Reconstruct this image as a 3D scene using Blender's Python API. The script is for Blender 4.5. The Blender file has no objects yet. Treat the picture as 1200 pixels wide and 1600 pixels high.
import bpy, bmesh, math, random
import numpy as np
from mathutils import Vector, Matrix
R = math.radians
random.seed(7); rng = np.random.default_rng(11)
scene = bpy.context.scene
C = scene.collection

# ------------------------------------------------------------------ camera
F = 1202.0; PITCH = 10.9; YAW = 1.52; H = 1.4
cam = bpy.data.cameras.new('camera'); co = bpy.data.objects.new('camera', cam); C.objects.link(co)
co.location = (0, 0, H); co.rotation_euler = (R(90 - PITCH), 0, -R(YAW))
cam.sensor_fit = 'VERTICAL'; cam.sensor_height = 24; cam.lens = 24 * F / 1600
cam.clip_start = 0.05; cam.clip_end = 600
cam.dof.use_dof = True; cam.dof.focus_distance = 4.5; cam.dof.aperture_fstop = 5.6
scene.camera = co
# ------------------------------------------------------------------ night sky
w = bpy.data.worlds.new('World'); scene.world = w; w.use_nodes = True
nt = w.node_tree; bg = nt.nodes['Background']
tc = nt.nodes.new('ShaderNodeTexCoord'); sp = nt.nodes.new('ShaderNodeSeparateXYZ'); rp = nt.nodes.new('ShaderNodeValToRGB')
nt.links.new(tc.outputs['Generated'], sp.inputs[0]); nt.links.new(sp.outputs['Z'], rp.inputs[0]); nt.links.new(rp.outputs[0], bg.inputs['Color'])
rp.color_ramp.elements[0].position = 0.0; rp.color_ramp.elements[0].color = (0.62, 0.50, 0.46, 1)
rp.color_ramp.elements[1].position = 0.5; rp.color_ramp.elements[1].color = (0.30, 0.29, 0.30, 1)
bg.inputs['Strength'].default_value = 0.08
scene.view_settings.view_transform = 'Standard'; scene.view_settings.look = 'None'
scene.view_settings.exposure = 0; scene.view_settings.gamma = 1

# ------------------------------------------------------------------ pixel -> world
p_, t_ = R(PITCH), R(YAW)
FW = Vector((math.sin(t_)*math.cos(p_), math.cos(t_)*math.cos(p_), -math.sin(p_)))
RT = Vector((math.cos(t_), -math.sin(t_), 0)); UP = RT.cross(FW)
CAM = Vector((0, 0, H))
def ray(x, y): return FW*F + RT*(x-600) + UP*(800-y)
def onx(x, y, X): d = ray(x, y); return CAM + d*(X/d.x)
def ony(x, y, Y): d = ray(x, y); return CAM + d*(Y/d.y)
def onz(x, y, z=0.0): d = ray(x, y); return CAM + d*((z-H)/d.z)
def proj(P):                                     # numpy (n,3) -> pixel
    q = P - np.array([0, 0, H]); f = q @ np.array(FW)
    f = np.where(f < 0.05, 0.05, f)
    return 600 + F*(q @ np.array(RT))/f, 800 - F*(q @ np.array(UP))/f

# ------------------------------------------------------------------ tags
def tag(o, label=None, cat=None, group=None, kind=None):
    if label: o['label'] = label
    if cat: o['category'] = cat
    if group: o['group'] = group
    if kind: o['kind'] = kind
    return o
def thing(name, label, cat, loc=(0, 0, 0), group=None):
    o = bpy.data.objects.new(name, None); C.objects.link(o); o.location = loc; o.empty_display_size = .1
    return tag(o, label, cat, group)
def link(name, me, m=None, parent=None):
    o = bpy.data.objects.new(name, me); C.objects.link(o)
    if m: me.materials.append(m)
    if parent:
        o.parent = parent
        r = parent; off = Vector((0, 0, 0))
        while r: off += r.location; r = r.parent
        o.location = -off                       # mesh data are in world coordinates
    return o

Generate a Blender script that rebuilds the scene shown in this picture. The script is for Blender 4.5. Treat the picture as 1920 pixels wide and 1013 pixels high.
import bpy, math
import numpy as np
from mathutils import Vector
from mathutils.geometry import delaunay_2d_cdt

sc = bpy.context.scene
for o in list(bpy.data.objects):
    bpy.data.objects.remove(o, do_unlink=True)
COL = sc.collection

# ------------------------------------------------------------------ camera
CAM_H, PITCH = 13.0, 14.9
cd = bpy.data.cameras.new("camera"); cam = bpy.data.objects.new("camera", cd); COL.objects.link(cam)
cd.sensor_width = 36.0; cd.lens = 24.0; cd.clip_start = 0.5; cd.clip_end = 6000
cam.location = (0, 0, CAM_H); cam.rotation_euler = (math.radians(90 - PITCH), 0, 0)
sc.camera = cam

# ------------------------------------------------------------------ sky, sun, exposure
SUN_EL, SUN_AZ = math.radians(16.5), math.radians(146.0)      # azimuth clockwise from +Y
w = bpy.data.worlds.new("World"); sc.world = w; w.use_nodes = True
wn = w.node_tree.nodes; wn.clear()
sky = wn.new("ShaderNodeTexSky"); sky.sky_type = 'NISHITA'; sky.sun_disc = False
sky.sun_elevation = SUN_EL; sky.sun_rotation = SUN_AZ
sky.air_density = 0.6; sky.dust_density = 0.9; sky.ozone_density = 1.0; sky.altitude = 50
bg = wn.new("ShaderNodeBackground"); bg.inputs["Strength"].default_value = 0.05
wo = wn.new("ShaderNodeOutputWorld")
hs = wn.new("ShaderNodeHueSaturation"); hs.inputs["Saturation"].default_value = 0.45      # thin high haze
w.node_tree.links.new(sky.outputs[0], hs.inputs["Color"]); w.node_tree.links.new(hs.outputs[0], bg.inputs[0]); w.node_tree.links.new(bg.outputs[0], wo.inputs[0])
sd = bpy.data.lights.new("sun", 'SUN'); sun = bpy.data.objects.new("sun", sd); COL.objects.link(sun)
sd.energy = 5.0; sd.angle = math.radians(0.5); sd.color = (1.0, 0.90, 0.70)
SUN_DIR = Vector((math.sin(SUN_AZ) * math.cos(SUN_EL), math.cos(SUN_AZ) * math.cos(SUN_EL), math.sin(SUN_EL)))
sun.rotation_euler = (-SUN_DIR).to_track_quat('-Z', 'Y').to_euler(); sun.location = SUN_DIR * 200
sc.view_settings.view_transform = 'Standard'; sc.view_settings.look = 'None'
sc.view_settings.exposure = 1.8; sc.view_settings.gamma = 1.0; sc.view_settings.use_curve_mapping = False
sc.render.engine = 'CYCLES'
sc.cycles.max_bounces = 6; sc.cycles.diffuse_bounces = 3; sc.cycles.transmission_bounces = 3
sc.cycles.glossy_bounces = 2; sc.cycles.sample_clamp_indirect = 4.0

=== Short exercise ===
Repeat the records above line by line, from the first line through the line that contains "C = scene.collection".

=== Task answer ===
Reconstruct this image as a 3D scene using Blender's Python API. The script is for Blender 4.5. The Blender file has no objects yet. Treat the picture as 1200 pixels wide and 1600 pixels high.
import bpy, bmesh, math, random
import numpy as np
from mathutils import Vector, Matrix
R = math.radians
random.seed(7); rng = np.random.default_rng(11)
scene = bpy.context.scene
C = scene.collection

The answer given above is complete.